President, Consejo Fundación Fernando Henrique Cardoso
Fernando Henrique Cardoso was President of Brazil for two successive mandates (1995 – 2002).
Doctor in Sociology and Professor Emeritus at the University of São Paulo, Cardoso is an eminent public intellectual whose work spans the fields of sociology, political science, and economics.
In the seventies, Cardoso played a leading role in Brazil’s democratic resistance to authoritarian rule. Exiled for his opposition to Brazil’s military dictatorship, Cardoso was deputy director at the UN Latin American Institute for Economic and Social Planning in Santiago, Chile and university professor in Europe and the US.
With the restoration of democracy Cardoso was elected Senator for the state of São Paulo in 1982. Founder of the Brazilian Social Democratic Party, he served as Minister of Foreign Relations in 1992/93 and Minister of Finance in 1993/94. In 1995 he assumed the presidency of an unequal country with an unstable economy, and transformed Brazil into an open and prosperous nation.
Professor at the universities of Santiago de Chile, of Stanford, Berkeley and Brown (at the US), Cambridge (United Kingdom), Paris-Nanterre, École de Hautes Études en Sciences Sociales and Collège de France, he was awarded more than 20 Honoris Causa degrees for his academic work.
Foreign Honorary Member of the American Academy of Arts and Sciences. First recipient of UNDP’s “Mahbub ul Haq Award for Outstanding Contribution to Human Development” (2002), the “J. William Fullbright Prize for International Understanding” (2003) and The John W. Kluge Prize for Lifetime Achievement in the humanities and social sciences (2012).
Founder and president of the Fernando Henrique Cardoso’s Foundation. Former president of the Club of Madrid, the Interamerican Dialogue, the Independent Panel on the UN and Civil Society, the Global Commissions on Drug Policies and on HIV and the Law. A founding member of the Elders, group of world leaders convened in 2007 by Nelson Mandela, he is presently an Elders Emeritus.
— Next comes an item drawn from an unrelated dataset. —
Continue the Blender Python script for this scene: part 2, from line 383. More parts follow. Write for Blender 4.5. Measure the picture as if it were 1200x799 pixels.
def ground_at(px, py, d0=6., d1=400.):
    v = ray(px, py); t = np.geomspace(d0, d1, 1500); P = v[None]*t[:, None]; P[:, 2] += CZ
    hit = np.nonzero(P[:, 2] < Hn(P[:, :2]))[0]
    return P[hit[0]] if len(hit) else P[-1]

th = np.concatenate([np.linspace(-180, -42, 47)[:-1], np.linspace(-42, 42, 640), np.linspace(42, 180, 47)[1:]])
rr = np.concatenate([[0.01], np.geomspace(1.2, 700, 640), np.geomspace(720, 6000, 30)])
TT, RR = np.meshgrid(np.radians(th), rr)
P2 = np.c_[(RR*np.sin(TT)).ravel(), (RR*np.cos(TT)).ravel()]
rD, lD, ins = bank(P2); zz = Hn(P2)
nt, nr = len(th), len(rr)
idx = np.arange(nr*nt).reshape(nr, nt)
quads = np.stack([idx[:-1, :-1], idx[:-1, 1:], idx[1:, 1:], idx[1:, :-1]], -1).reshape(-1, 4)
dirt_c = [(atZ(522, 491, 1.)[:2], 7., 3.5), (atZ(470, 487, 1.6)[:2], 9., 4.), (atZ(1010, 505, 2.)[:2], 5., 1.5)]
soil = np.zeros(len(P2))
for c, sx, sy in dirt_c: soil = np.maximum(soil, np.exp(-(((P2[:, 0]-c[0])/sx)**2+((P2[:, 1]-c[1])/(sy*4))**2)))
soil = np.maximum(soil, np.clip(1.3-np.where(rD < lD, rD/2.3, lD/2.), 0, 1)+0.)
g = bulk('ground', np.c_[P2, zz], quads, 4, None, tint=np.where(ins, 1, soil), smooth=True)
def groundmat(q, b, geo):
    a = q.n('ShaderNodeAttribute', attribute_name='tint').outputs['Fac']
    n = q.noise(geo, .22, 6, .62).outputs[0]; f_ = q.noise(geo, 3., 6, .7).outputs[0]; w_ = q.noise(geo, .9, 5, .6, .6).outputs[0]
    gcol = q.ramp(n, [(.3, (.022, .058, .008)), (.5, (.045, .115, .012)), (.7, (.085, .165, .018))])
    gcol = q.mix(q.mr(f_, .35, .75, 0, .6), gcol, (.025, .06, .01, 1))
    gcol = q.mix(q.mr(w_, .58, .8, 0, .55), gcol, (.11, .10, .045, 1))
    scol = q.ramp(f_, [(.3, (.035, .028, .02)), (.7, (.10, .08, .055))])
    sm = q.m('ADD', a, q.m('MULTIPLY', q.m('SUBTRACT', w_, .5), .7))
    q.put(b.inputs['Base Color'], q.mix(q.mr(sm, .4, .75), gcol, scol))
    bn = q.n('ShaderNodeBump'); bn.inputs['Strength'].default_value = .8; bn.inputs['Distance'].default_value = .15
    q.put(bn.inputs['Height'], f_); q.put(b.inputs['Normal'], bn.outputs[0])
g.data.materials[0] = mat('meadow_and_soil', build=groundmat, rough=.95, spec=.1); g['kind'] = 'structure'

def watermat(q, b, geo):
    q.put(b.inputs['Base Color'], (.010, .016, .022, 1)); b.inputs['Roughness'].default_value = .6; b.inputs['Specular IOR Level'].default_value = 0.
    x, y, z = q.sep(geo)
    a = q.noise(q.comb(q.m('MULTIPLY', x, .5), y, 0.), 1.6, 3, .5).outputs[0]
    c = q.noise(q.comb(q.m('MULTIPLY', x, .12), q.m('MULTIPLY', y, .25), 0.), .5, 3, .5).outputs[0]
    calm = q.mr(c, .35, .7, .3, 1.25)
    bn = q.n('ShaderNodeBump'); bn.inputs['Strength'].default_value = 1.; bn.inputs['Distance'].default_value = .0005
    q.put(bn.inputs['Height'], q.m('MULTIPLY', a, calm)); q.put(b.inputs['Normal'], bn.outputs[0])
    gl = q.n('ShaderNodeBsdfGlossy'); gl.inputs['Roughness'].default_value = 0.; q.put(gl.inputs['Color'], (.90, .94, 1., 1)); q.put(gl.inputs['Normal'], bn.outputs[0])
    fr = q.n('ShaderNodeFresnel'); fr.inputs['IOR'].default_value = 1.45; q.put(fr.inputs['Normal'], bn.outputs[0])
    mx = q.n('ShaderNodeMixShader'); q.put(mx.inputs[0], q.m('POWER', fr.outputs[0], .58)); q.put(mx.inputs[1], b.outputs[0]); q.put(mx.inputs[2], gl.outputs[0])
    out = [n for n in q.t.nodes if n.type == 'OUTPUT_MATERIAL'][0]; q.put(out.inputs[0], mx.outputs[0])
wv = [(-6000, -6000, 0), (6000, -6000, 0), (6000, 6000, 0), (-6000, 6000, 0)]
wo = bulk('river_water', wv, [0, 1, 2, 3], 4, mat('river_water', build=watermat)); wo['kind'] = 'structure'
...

Born on June 18, 1931, married to anthropologist Ruth Cardoso, Cardoso has one son and two daughters. From academic research on the impact of slavery and the obstacles to economic development to his political engagement to strengthen democratic global governance, Cardoso’s intellectual and political energy has been dedicated to the cause of freedom and humanistic values.